Saturday, December 27, 2008

Back from the abyss

So it has been awhile since I have posted and I have a few poker related tales to tell.

Inactivity is the bane of my poker game. I don't play often enough and I lose traction on my play, all the little things I remind myself about the style of poker I should play. I am a fitting example of the player who plays the style that fits his personality and often I need to mix things up to avoid the ruts of one style. However, I often realize that I'm mixing it up at the wrong moments and it's often losing some hands or laying down failed plays that remind me the importance of having a structure to your own poker game and that I must establish myself before mixing anything up.
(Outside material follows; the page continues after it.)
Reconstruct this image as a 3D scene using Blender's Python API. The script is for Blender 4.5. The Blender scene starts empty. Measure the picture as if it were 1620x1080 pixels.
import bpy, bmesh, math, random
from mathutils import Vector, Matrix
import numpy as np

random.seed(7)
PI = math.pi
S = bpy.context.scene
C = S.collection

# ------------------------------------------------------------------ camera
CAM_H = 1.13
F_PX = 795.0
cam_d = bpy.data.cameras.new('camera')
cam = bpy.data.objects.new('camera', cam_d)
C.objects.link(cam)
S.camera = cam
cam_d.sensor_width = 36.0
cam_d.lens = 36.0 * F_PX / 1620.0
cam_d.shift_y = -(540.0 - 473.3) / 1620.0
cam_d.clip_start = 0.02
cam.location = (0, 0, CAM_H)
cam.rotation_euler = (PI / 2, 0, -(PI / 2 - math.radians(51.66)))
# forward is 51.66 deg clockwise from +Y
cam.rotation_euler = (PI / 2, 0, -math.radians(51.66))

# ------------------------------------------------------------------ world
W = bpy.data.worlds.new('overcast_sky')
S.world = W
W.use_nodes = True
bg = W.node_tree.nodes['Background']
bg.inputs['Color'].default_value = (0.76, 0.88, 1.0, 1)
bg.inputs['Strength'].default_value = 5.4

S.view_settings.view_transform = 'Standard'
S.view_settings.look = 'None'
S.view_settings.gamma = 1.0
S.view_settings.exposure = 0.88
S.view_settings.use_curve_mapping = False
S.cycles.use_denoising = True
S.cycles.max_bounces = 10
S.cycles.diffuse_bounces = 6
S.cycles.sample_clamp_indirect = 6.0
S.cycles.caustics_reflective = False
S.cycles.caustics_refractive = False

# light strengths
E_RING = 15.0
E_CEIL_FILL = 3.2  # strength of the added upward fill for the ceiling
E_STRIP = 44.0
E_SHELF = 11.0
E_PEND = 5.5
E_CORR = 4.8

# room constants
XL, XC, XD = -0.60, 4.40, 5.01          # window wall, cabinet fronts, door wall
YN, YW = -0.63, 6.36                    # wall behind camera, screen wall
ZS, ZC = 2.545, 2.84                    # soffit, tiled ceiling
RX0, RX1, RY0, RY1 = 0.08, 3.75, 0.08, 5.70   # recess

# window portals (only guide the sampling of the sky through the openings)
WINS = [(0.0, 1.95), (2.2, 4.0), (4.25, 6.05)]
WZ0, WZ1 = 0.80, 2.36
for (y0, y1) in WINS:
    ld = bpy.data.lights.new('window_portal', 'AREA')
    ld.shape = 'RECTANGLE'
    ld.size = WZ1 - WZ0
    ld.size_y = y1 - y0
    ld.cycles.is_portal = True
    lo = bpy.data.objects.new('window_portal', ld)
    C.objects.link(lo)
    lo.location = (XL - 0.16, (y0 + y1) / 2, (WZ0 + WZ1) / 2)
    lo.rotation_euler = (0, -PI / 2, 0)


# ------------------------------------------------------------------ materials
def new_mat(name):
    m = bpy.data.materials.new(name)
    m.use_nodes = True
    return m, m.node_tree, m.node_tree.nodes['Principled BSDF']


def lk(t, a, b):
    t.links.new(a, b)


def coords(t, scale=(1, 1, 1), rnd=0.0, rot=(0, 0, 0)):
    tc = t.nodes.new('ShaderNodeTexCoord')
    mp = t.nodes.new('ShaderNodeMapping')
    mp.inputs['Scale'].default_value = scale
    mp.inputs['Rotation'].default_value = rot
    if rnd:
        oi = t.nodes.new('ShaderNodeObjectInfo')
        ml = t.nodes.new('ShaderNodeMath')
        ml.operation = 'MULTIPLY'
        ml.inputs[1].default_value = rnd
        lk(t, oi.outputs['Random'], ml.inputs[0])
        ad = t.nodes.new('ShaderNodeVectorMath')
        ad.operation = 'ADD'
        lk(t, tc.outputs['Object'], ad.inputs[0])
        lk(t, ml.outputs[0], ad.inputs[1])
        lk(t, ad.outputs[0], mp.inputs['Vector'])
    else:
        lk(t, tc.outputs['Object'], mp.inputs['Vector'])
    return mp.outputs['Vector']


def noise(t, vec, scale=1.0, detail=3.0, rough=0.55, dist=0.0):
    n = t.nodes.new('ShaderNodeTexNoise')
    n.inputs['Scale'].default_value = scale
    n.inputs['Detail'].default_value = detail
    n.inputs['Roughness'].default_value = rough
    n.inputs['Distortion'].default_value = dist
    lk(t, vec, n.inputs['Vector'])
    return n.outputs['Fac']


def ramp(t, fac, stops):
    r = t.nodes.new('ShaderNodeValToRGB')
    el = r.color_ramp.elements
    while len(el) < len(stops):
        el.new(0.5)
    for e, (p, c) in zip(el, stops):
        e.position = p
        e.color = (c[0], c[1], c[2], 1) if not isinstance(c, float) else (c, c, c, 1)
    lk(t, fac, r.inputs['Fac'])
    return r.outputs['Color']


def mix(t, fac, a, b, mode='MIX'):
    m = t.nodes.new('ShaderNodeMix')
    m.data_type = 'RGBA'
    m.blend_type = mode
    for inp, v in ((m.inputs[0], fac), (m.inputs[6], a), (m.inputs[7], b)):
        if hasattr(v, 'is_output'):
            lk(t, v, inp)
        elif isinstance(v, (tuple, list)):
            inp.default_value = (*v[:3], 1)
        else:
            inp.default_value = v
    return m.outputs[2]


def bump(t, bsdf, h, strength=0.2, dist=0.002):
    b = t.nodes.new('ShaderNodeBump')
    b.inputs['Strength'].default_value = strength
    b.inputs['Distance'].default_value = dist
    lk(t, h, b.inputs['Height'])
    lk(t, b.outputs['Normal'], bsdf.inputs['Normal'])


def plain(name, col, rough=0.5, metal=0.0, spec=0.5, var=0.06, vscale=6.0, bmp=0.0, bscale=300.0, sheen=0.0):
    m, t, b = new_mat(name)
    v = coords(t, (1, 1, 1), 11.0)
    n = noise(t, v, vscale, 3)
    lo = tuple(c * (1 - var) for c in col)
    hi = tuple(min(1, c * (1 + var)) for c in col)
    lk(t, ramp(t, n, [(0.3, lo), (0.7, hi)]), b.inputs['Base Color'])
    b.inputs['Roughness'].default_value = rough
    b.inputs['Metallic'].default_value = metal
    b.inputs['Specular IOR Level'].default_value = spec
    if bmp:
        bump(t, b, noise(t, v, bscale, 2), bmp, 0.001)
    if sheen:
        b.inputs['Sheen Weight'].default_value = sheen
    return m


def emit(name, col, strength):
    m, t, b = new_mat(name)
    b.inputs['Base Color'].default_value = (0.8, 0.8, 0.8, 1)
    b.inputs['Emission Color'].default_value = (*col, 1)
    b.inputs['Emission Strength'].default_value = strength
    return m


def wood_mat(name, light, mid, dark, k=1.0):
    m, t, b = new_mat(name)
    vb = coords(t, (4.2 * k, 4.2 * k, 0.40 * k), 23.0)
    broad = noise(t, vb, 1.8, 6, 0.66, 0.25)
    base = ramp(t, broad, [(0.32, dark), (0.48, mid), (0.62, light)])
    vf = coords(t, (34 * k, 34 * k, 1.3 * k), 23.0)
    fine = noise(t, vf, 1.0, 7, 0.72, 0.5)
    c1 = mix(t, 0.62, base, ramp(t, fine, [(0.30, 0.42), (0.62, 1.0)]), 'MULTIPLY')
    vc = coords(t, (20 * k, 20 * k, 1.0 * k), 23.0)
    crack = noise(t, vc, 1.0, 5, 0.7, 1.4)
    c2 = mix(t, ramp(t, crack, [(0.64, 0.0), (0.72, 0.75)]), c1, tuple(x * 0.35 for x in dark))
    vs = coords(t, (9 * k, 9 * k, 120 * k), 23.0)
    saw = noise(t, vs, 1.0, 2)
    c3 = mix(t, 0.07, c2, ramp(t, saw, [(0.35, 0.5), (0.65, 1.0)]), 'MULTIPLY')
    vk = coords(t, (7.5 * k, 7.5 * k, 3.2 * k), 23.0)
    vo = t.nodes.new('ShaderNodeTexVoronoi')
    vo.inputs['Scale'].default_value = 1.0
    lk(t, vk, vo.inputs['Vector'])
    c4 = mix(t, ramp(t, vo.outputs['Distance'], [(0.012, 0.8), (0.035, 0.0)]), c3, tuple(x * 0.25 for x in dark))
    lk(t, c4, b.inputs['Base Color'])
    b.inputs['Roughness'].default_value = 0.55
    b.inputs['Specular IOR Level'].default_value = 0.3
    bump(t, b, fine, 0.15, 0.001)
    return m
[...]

Duh.

Lay ground work.

Set up a play or an image.

Follow through with it.

At a key moment, play off that image or style to great benefit.

Simple, right?

But alas, it does not always work. I was recently in W. Palm Beach, FL and decided to make a stop over at the Palm Beach Kennel Club to check out the poker room there. Now, I had scouted the website and because it was not much to speak of, I wasn't expecting too much. Plus, it is the dog track, you know? An exacta on the 2,5 isn't the same when they're chasing a mechanical rabbit. But at the least I figured for some loose play, hopefully by some degenerates, that I could play a relatively tight game into and feed off of and hope for the big hands. After all, I was only heading there for a few hours, not a big session at all.

So my first surprise was finding that the max buy-in for the entire room, regardless of game, was $100. So I bought in for a hundo at a 1-2 table and was, not surprisingly, a short stack. However, there was not a ton in the big stacks so I felt room to make plays would be available.

And here, I went awry, as I tried to get involved with some decent, but not fantastic, holdings right away. And when the flops missed me and I was bet into, it was either put it all in with air or fold. So I folded twice and paid my blinds and waited. And I made another mistake, though not on purpose, but rather through inexperience. Having never been in a room with the buy in limit, I was not aware that I should have reloaded back to my initial $100 after each pot I lost. Instead, I chipped down by about half and when I looked down at A,A and made an all in re-raise and was snap-called by K,K, it meant a double up to my initial stack instead of a full double up of the buy in. And again, it showed me why fishing around with marginal holdings early on was a bad play. Had I been playing more often, the first hour would not have been merely a reminder of little things forgotten and opportunities missed.

One other note about the Kennel Club is that many of the players there are new to the game and like the low buy in stakes but make no-limit their first introduction to the game. So there is plenty of opportunity there, no doubt. Unfortunately, none of it was seized upon by me, as evidenced by the following:

At one point hours later at a new table when I had folded for literally hours and won pots without ever having shown down, a guy two to my right told a new player how loose I was playing even though he had never seen a single card of mine. No one had seen anything I had played since I had sat. I asked him if he really thought I was playing loosely and he nodded. I pointed out that he hadn't seen a single card yet, hoping that he would get the hint that I was only playing winning hands, so I could make a move on his chips at a later point. Well, he didn't get the point or perhaps it came too quickly because only a few hands later I flopped the nut flush draw, an open-ended straight and (as it turns out) one over card. So when I bet into my monster and basically pot-commit myself, he shoved with middle pair and NO DRAW. Of course I called, 18 outs twice for me and none came home. What I should have realized that he wanted to see my cards more than he thought I was playing winning hands and was willing to lose money in order to see. But he got both and that is why, on occasion, poker is a cruel, cruel game.